Lithodora oleifolium - Brian Burrow

It would be churlish not to mention Anne Vale’s amazing Gold Award winning display of containers planted as miniature gardens with accessories. Occupying the full width of the stage at one end of the hall this was a tour de force of the genre and despite some strongly held points of view had to be seen for what it was. Those who decried the inclusion of accessories, one had a gnome on the toilet whose unclothed parts were covered by a newspaper, had to concede the skill in her selection of scene created, the characters carefully positioned and the overall effect as being second-to-none.

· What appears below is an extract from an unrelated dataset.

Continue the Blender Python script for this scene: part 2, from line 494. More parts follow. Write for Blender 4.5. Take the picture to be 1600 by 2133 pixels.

There are those who might argue that the plants did not convey to those who clustered around the exhibit the beauty of alpines but it was pure joy if viewed as a jolly little side digression.

Nor should we forget the enthusiasm and tireless energy of the Local Group members who cooked and baked and served the hungry exhibitors and the lunching public. East Lancashire continue to provide just the high degree of support need by Shows up and down the country. Thanks.